**Aim of the task**.
Repeat exactly the lines from the start of the entries below through the line containing "SC.camera = cam". Omit the rest.

>> Begin Information given

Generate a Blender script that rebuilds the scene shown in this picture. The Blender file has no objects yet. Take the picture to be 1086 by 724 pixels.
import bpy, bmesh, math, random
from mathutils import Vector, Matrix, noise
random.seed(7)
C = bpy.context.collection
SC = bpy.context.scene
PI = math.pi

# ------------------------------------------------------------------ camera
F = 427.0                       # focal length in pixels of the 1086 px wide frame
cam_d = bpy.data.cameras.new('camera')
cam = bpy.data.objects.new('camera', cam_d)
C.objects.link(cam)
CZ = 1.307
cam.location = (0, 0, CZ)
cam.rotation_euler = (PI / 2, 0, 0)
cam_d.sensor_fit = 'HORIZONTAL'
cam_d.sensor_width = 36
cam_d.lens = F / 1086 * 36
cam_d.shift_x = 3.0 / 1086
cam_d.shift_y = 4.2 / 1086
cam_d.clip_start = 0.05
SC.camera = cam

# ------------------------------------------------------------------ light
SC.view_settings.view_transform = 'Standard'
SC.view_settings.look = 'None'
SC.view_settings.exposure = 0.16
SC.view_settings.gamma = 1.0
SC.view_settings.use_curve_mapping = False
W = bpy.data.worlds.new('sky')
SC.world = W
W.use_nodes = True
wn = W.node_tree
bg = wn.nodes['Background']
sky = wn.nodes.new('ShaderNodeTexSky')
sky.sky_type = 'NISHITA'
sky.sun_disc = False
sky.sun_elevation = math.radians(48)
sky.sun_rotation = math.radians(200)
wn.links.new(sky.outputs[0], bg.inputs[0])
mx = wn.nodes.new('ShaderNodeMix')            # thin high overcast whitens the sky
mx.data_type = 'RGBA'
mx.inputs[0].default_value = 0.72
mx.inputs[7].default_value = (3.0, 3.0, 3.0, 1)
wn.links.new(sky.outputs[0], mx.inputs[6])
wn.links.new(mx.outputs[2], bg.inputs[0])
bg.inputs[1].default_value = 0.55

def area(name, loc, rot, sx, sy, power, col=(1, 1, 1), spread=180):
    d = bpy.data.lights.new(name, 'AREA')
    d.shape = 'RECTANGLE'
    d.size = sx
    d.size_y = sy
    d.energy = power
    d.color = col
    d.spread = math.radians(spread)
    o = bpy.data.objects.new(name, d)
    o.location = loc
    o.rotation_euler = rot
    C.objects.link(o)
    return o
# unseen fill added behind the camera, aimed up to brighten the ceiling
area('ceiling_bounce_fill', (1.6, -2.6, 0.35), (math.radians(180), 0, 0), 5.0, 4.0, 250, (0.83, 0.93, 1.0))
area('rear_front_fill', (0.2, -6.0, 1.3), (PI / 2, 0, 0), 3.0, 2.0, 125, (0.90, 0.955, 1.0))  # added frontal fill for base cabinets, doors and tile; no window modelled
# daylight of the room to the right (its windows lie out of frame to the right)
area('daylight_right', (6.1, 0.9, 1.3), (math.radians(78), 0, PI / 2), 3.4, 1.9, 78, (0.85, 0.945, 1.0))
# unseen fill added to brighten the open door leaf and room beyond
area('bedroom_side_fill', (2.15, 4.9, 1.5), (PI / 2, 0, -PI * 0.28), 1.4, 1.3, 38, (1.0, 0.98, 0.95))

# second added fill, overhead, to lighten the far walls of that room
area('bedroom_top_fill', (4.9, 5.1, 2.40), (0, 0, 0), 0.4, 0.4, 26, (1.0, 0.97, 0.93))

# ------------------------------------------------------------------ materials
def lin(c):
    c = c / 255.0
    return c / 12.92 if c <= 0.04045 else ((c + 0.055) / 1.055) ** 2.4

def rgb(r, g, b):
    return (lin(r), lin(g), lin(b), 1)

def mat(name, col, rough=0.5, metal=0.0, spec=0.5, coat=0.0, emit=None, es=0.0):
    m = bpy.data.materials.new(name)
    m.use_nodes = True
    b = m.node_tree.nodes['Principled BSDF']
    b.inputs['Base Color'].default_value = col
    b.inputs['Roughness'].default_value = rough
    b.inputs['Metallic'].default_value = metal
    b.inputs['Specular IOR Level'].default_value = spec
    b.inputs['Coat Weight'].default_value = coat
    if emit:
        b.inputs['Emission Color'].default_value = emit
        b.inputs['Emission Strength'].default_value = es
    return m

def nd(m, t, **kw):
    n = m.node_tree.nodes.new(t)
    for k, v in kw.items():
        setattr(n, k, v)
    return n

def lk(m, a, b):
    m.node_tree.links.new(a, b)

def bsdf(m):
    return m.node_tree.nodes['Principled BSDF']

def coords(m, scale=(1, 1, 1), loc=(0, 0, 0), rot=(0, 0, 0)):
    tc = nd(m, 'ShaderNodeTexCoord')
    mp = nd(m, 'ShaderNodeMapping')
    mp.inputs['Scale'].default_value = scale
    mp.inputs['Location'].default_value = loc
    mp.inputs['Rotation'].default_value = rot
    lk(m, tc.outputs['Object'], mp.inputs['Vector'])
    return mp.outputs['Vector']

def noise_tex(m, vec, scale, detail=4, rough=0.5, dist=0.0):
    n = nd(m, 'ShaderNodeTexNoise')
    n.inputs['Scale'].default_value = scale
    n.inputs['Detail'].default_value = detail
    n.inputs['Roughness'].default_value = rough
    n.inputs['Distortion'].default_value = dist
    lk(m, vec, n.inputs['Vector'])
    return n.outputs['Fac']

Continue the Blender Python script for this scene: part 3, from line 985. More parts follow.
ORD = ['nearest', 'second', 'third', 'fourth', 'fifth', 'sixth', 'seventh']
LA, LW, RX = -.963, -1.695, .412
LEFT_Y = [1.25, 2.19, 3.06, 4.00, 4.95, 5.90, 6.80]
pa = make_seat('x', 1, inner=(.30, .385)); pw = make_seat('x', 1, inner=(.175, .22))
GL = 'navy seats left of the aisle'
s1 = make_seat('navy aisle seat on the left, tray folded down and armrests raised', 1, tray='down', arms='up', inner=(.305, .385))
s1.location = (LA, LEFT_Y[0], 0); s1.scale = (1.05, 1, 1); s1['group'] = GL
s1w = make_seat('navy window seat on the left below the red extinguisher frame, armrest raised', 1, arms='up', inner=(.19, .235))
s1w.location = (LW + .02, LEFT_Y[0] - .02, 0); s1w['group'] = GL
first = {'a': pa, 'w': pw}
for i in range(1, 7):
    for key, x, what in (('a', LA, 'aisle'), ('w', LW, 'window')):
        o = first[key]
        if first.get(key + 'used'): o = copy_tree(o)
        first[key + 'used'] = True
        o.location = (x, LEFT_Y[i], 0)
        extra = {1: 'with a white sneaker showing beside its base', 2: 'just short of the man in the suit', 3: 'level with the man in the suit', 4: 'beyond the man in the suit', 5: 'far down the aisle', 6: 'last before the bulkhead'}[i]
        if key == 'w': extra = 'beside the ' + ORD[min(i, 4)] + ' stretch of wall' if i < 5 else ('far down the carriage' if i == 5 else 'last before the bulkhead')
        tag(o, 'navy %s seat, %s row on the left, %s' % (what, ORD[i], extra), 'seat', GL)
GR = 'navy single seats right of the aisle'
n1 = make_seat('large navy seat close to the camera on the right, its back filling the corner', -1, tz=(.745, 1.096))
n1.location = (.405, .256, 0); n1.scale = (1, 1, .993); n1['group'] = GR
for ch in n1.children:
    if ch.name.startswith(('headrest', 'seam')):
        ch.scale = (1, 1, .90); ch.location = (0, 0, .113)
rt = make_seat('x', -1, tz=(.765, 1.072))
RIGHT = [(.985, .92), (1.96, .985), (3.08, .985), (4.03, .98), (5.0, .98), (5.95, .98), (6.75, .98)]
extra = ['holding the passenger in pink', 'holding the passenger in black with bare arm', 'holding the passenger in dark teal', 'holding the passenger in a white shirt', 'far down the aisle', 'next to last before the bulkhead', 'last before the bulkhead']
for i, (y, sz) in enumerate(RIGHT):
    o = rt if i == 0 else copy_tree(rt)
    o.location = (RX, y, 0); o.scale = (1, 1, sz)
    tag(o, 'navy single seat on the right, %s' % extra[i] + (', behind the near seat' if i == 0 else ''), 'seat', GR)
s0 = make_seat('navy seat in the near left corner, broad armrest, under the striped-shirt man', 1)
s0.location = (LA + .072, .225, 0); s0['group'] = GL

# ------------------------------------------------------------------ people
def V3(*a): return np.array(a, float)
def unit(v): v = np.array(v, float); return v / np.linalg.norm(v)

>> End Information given

**Answer**.
Generate a Blender script that rebuilds the scene shown in this picture. The Blender file has no objects yet. Take the picture to be 1086 by 724 pixels.
import bpy, bmesh, math, random
from mathutils import Vector, Matrix, noise
random.seed(7)
C = bpy.context.collection
SC = bpy.context.scene
PI = math.pi

# ------------------------------------------------------------------ camera
F = 427.0                       # focal length in pixels of the 1086 px wide frame
cam_d = bpy.data.cameras.new('camera')
cam = bpy.data.objects.new('camera', cam_d)
C.objects.link(cam)
CZ = 1.307
cam.location = (0, 0, CZ)
cam.rotation_euler = (PI / 2, 0, 0)
cam_d.sensor_fit = 'HORIZONTAL'
cam_d.sensor_width = 36
cam_d.lens = F / 1086 * 36
cam_d.shift_x = 3.0 / 1086
cam_d.shift_y = 4.2 / 1086
cam_d.clip_start = 0.05
SC.camera = cam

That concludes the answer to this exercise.